Lee Chul Soo, Chemins de vie, jusqu’au 30 mai, au Centre culturel coréen
Lee Chul Soo, nous confie-t-on, n’a pas pu nous tenir lieu de cicerone pour cette exposition en bistre (les grandes feuilles qui se découpent sur les murs clairs du centre) et noir (les pommelures et les stries d’encre). Motif invoqué, inédit dans le petit théâtre mondano-fébrile des vernissages : travaux des champs. Géorgiques à la mode coréenne : le proverbial poète-paysan est périmé, Lee Chul Soo inaugure une nouvelle figure de l’artiste en retrait, le graveur agreste. Hapax anachronique, excentrique de l’art vivant, actuel ? Que nenni, Lee Chul Soo, né en 1954, qui a commencé à creuser son sillon dans le champ de l’art des eighties, sous l’invocation, d’abord, d’un engagement politique marqué à gauche au coin de la démocratie et de la solidarité avec les soutiers de l’économie caracolante coréenne, est sans doute le plus grand graveur de la péninsule. Renommée bien assise, qui a bourgeonné jusqu’à l’Ouest : accrochages à Bâle, à Seattle. Pourtant, l’homme cultive, littéralement, son jardin, préférant, nourri qu’il est de bouddhisme, irrigué par la pensée zen, le rythme sereinement saisonnier des travaux et des jours à la chamade du monde contemporain, son pouls fébrile et ses battements artificiels. Mais aucun racinage conservateur là-dedans, aucune totémisation fétichiste d’on ne sait quel Age d’or qui ferait contrepoids à on ne sait quel déclinisme. Oublions nos réflexes franco-français, évitons la commodité paresseuse des raccourcis idéologiques. Car Lee Chul Soo est un artiste visionnaire, on veut dire par là qu’entre ce qu’il voit et ce qu’il vit, entre ce qu’il grave et le monde où il gravite, entre la représentation et l’expérience, il n’y a pas de différence. Mais, au contraire, continuité, affinité, voire identité. En un mot : pour le Coréen, le monde est gravure.

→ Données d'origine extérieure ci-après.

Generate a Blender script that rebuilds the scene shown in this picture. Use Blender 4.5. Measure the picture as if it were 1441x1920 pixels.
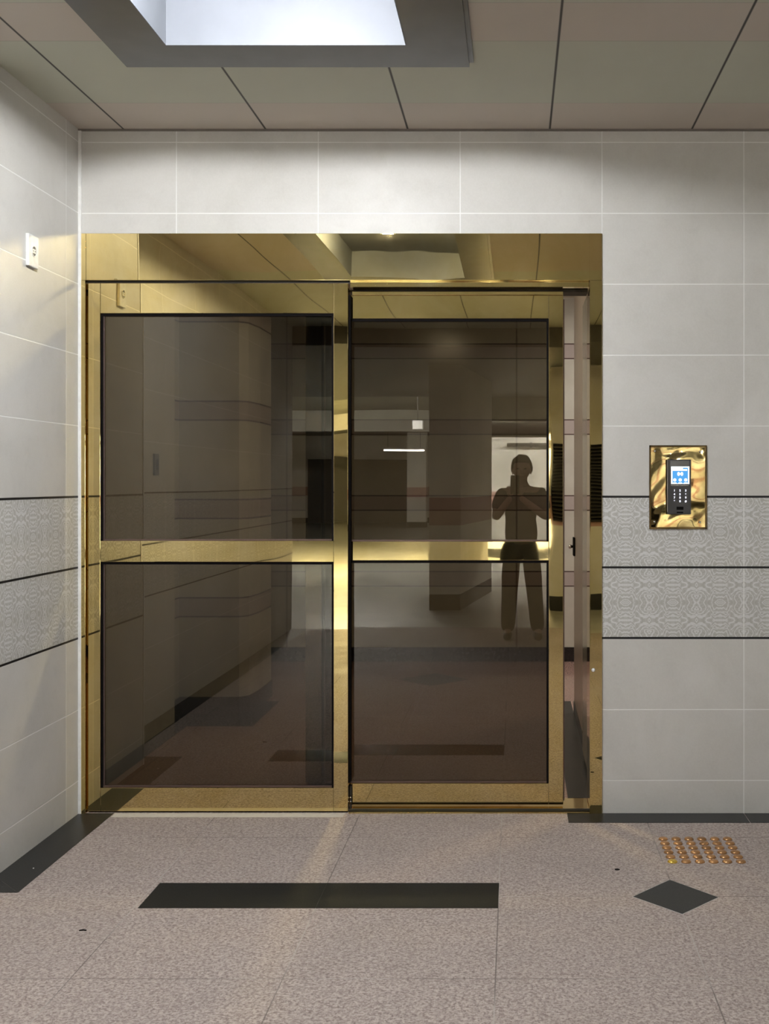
import bpy, bmesh, math, random
from mathutils import Vector, Matrix
random.seed(7)
S = bpy.context.scene
C = S.collection
for o in list(bpy.data.objects):
    bpy.data.objects.remove(o)

# ------------------------------------------------------------------ camera
F = 2000.0                      # focal length in pixels of the 1441 x 1920 frame
CAMZ = 1.40
cam = bpy.data.cameras.new('camera')
camo = bpy.data.objects.new('camera', cam); C.objects.link(camo)
camo.location = (0, 0, CAMZ); camo.rotation_euler = (math.pi/2, 0, 0)
cam.sensor_fit = 'VERTICAL'; cam.sensor_height = 36.0
cam.lens = F/1920*36.0
cam.shift_x = (720.5-965)/1920.0
cam.shift_y = -(960-905)/1920.0
cam.clip_start = 0.01; cam.clip_end = 200
S.camera = camo

# ------------------------------------------------------------------ world, colour, light levels
w = bpy.data.worlds.new('world'); S.world = w; w.use_nodes = True
w.node_tree.nodes['Background'].inputs[0].default_value = (0.75, 0.8, 0.9, 1)
w.node_tree.nodes['Background'].inputs[1].default_value = 0.02
S.view_settings.view_transform = 'Standard'; S.view_settings.look = 'None'
S.view_settings.gamma = 1; S.view_settings.use_curve_mapping = False
S.view_settings.exposure = 0.19
LAMP = 410.0        # lobby ceiling lamp, emission strength
LOBBY_FILL = 180.0    # added fill lamp behind the viewer
INNER = 170.0         # hallway lamp behind the glass
GARAGE = 18.0
try:
    S.cycles.use_denoising = True
    S.cycles.use_guiding = True
    S.cycles.use_surface_guiding = True
    S.cycles.max_bounces = 14; S.cycles.diffuse_bounces = 6; S.cycles.glossy_bounces = 8
    S.cycles.transparent_max_bounces = 24
    S.cycles.caustics_reflective = True
    S.cycles.blur_glossy = 0.0
    S.cycles.sample_clamp_indirect = 0.0
except Exception as e:
    print(e)

# ------------------------------------------------------------------ node helper
class NT:
    def __init__(s, name):
        s.m = bpy.data.materials.new(name); s.m.use_nodes = True
        s.t = s.m.node_tree; s.b = s.t.nodes['Principled BSDF']; s.out = s.t.nodes['Material Output']
    def n(s, typ, **kw):
        nd = s.t.nodes.new(typ)
        for k, v in kw.items(): setattr(nd, k, v)
        return nd
    def put(s, sock, v):
        if isinstance(v, bpy.types.NodeSocket): s.t.links.new(v, sock)
        elif isinstance(v, (tuple, list)) and len(v) == 3 and sock.type == 'RGBA': sock.default_value = (*v, 1)
        else: sock.default_value = v
    def math(s, op, a, b=None, c=None, clamp=False):
        nd = s.n('ShaderNodeMath', operation=op, use_clamp=clamp)
        s.put(nd.inputs[0], a)
        if b is not None: s.put(nd.inputs[1], b)
        if c is not None: s.put(nd.inputs[2], c)
        return nd.outputs[0]
    def mix(s, f, a, b, mode='MIX'):
        nd = s.n('ShaderNodeMix', data_type='RGBA', blend_type=mode)
        s.put(nd.inputs['Factor'], f); s.put(nd.inputs['A'], a) if False else None
        s.put(nd.inputs[0], f); s.put(nd.inputs[6], a); s.put(nd.inputs[7], b)
        return nd.outputs[2]
    def coord(s):
        g = s.n('ShaderNodeNewGeometry'); sp = s.n('ShaderNodeSeparateXYZ')
        s.t.links.new(g.outputs['Position'], sp.inputs[0])
        return g.outputs['Position'], sp.outputs[0], sp.outputs[1], sp.outputs[2]
    def vec(s, x, y, z):
        nd = s.n('ShaderNodeCombineXYZ')
        for i, v in enumerate((x, y, z)): s.put(nd.inputs[i], v)
        return nd.outputs[0]
    def noise(s, v, scale, detail=3, rough=0.5, dist=0.0):
        nd = s.n('ShaderNodeTexNoise')
        s.put(nd.inputs['Vector'], v); nd.inputs['Scale'].default_value = scale
        nd.inputs['Detail'].default_value = detail; nd.inputs['Roughness'].default_value = rough
        nd.inputs['Distortion'].default_value = dist
        return nd.outputs['Fac']
    def ramp(s, v, lo, hi, a=0.0, b=1.0):
        nd = s.n('ShaderNodeMapRange', clamp=True)
        for i, q in enumerate((v, lo, hi, a, b)): s.put(nd.inputs[i], q)
        return nd.outputs[0]
    def line(s, v, off, period, width):     # 1 inside a joint, else 0
        f = s.math('FRACT', s.math('DIVIDE', s.math('SUBTRACT', v, off), period))
        d = s.math('ABSOLUTE', s.math('SUBTRACT', f, 0.5))
        return s.ramp(d, 0.5-width/period*0.75, 0.5-width/period*0.3)
    def band(s, v, a, b, soft=0.0006):
        lo = s.ramp(v, a-soft, a+soft); hi = s.ramp(v, b-soft, b+soft, 1.0, 0.0)
        return s.math('MULTIPLY', lo, hi)
    def mx(s, *a):
        r = a[0]
        for q in a[1:]: r = s.math('MAXIMUM', r, q)
        return r
    def bump(s, h, strength, dist=0.01):
        nd = s.n('ShaderNodeBump'); nd.inputs['Strength'].default_value = strength
        nd.inputs['Distance'].default_value = dist; s.put(nd.inputs['Height'], h)
        s.t.links.new(nd.outputs[0], s.b.inputs['Normal'])
    def fin(s, col, rough, metal=0.0, spec=None):
        s.put(s.b.inputs['Base Color'], col); s.put(s.b.inputs['Roughness'], rough)
        s.b.inputs['Metallic'].default_value = metal
        if spec is not None: s.b.inputs['Specular IOR Level'].default_value = spec
        return s.m

def plain(name, col, rough=0.5, metal=0.0, var=0.06, scale=40):
    t = NT(name); p, x, y, z = t.coord()
    f = t.ramp(t.noise(p, scale), 0.3, 0.7, 1-var, 1+var)
    nd = t.n('ShaderNodeVectorMath', operation='SCALE'); nd.inputs[0].default_value = col; t.put(nd.inputs['Scale'], f)
    return t.fin(nd.outputs[0], rough, metal)

def emit(name, col, strength):
    t = NT(name); e = t.n('ShaderNodeEmission'); e.inputs[0].default_value = (*col, 1); e.inputs[1].default_value = strength
    t.t.links.new(e.outputs[0], t.out.inputs[0]); return t.m

# ------------------------------------------------------------------ materials
def wall_material(name, axis, off):
    """pale greige 600 x 300 wall tiles, two rows of damask tile between three black pencil strips"""
    t = NT(name); p, x, y, z = t.coord(); u = x if axis == 'x' else y
    n1 = t.noise(p, 2.2, 5, 0.6, 0.6); n2 = t.noise(p, 13, 5, 0.65, 0.4); n3 = t.noise(p, 160, 2)
    base = t.mix(t.ramp(n1, 0.35, 0.68), (0.58, 0.57, 0.535), (0.65, 0.64, 0.61))
    base = t.mix(t.ramp(n2, 0.54, 0.80, 0, 0.20), base, (0.44, 0.43, 0.40))
    base = t.mix(t.ramp(n3, 0.42, 0.6, 0, 0.10), base, (0.76, 0.75, 0.72))
    # damask
    P = 0.2; Q = 0.1495
    uu = t.math('PINGPONG', t.math('ADD', u, 20.0-off), P/2)       # mirrored repeats
    vv = t.math('PINGPONG', t.math('SUBTRACT', z, 0.743-2*Q), Q/2)
    uv = t.vec(uu, vv, 0.0)
    nn = t.noise(uv, 16, 3, 0.55, 1.2)
    du = t.math('SUBTRACT', uu, 0.0); dv = t.math('SUBTRACT', vv, 0.036)
    r = t.math('SQRT', t.math('ADD', t.math('MULTIPLY', du, du), t.math('MULTIPLY', dv, dv)))
    du2 = t.math('SUBTRACT', uu, 0.1); r2 = t.math('SQRT', t.math('ADD', t.math('MULTIPLY', du2, du2), t.math('MULTIPLY', vv, vv)))
    th1 = t.math('ARCTAN2', dv, t.math('ADD', du, 0.0001)); th2 = t.math('ARCTAN2', vv, du2)
    p1 = t.math('ADD', t.math('MULTIPLY', th1, 6.0), t.math('MULTIPLY', r, 330.0))
    p2 = t.math('ADD', t.math('MULTIPLY', th2, 5.0), t.math('MULTIPLY', r2, -290.0))
    near = t.ramp(t.math('SUBTRACT', r, r2), -0.002, 0.002)
    ph = t.math('ADD', t.math('ADD', t.math('MULTIPLY', p1, t.math('SUBTRACT', 1.0, near)), t.math('MULTIPLY', p2, near)), t.math('MULTIPLY', nn, 30.0))
    sw = t.math('SINE', ph)
    pat = t.ramp(sw, -0.75, 0.15)
    fine = t.ramp(t.noise(uv, 110, 2, 0.6, 0.8), 0.46, 0.56)
    pat = t.math('MULTIPLY', pat, t.math('ADD', t.math('MULTIPLY', fine, 0.3), 0.7))
    dcol = t.mix(pat, (0.68, 0.68, 0.67), (0.47, 0.465, 0.43))
    inD = t.band(z, 0.743, 1.340)
    col = t.mix(inD, base, dcol)
    # joints
    vj = t.line(u, off, 0.6, 0.004)
    hj = t.line(z, 0.14, 0.3, 0.004)
    out = t.math('SUBTRACT', 1.0, inD)
    grout = t.mx(t.math('MULTIPLY', vj, 0.9), t.math('MULTIPLY', hj, out))
    col = t.mix(grout, col, (0.84, 0.84, 0.82))
    blk = t.mx(t.band(z, 0.738, 0.747), t.band(z, 1.037, 1.046), t.band(z, 1.336, 1.345))
    col = t.mix(blk, col, (0.012, 0.012, 0.013))
    t.bump(t.math('SUBTRACT', t.math('MULTIPLY', n2, 0.15), t.math('MAXIMUM', grout, blk)), 0.25, 0.002)
    return t.fin(col, t.ramp(n2, 0.3, 0.7, 0.37, 0.47), spec=0.28)

M = {}
M['tile_front'] = wall_material('tiles_front', 'x', 0.368)
M['tile_left'] = wall_material('tiles_left', 'y', 4.385)

def granite():
    t = NT('granite_floor'); p, x, y, z = t.coord()
    v = t.n('ShaderNodeTexVoronoi'); t.put(v.inputs['Vector'], p); v.inputs['Scale'].default_value = 190
    sp = t.n('ShaderNodeSeparateColor'); t.t.links.new(v.outputs['Color'], sp.inputs[0])
    c1 = t.mix(t.ramp(sp.outputs[0], 0.0, 1.0), (0.26, 0.205, 0.185), (0.50, 0.43, 0.39))
    n = t.noise(p, 95, 3, 0.6)
    c1 = t.mix(t.ramp(n, 0.52, 0.66, 0, 0.6), c1, (0.56, 0.50, 0.46))
    c1 = t.mix(t.ramp(n, 0.46, 0.34, 0, 0.6), c1, (0.15, 0.12, 0.11))
    # tile-to-tile tone
    ix = t.math('FLOOR', t.math('DIVIDE', t.math('ADD', x, 0.055), 0.6)); iy = t.math('FLOOR', t.math('DIVIDE', t.math('SUBTRACT', y, 3.01), 0.6))
    wn = t.n('ShaderNodeTexWhiteNoise'); t.put(wn.inputs['Vector'], t.vec(ix, iy, 0.0))
    c1 = t.mix(t.ramp(wn.outputs['Value'], 0, 1, 0, 0.16), c1, (0.30, 0.25, 0.235))
    stain = t.ramp(t.noise(p, 3.0, 5, 0.6, 0.5), 0.5, 0.75, 0, 0.18)
    c1 = t.mix(stain, c1, (0.25, 0.215, 0.19))
    jt = t.mx(t.line(x, -0.055, 0.6, 0.0034), t.line(y, 3.01, 0.6, 0.0034))
    jc = t.mix(t.ramp(t.noise(p, 1.7, 2), 0.45, 0.55), (0.13, 0.11, 0.10), (0.44, 0.40, 0.37))
    c1 = t.mix(t.math('MULTIPLY', jt, 0.8), c1, jc)
    t.bump(n, 0.12, 0.001)
    return t.fin(c1, t.ramp(t.noise(p, 5, 4), 0.35, 0.65, 0.55, 0.65), spec=0.2)
M['granite'] = granite()

def hall_floor():
    t = NT('polished_hall_floor'); p, x, y, z = t.coord()
    n = t.noise(p, 110, 3, 0.6)
    c = t.mix(t.ramp(n, 0.4, 0.6), (0.23, 0.135, 0.115), (0.38, 0.255, 0.22))
    jt = t.mx(t.line(x, -0.62, 1.2, 0.003), t.line(y, 7.59, 1.2, 0.003))
    c = t.mix(t.math('MULTIPLY', jt, 0.7), c, (0.09, 0.07, 0.06))
    return t.fin(c, 0.10)
M['hall_floor'] = hall_floor()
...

Ce n’est pas pour rien que son médium de prédilection est la gravure sur bois. Matière naturelle ; gestes concrets, artisanaux, de l’incision, de la gouge ou du ciseau (on s’arrêtera devant les vidéos qui le montrent au travail, dans l’intimité de ses outils et de sa pratique) ; puis la feuille encrée, le résultat qu’on a sous les yeux, la vision plastique à proprement parler. Autant d’étapes qui forment comme une chaîne ininterrompue entre un milieu vital, vivant, celui de la forêt, des bois, et ce travail d’abstraction, de simplification, qu’est toujours une représentation.
Cette solidarité-là, entre l’art et la vie, imprègne chacune des oeuvres. Prenez Midi à la sueur verte : traînées verticales d’encre qui retombent comme une frange clairsemée et s’achèvent par des silhouettes humaines de laboureurs. Ce sont les sillons d’un champ que tracent les hommes. Mais le fond, laissé vierge, de la feuille, cet espacement entre chacun des traits leur confère une présence épurée, déréalisée. Comme s’il s’agissait autant de figurer les éléments d’un paysage que de donner, simplement, à voir les éléments constitutifs d’une gravure : des lignes d’encre. Les paysans de la feuille tracent les traits de la gravure, Lee Chul Soo creuse des sillons, tout est interchangeable, la forme abstraite et ce qu’elle représente, les composantes géométriques et matérielles du dessin (lignes, plans, épaisseur du trait) et celles du paysage, ces petites tranchées qui strient la terre meuble des champs. Lee Chul Soo ou quand l’art est, littéralement, un monde.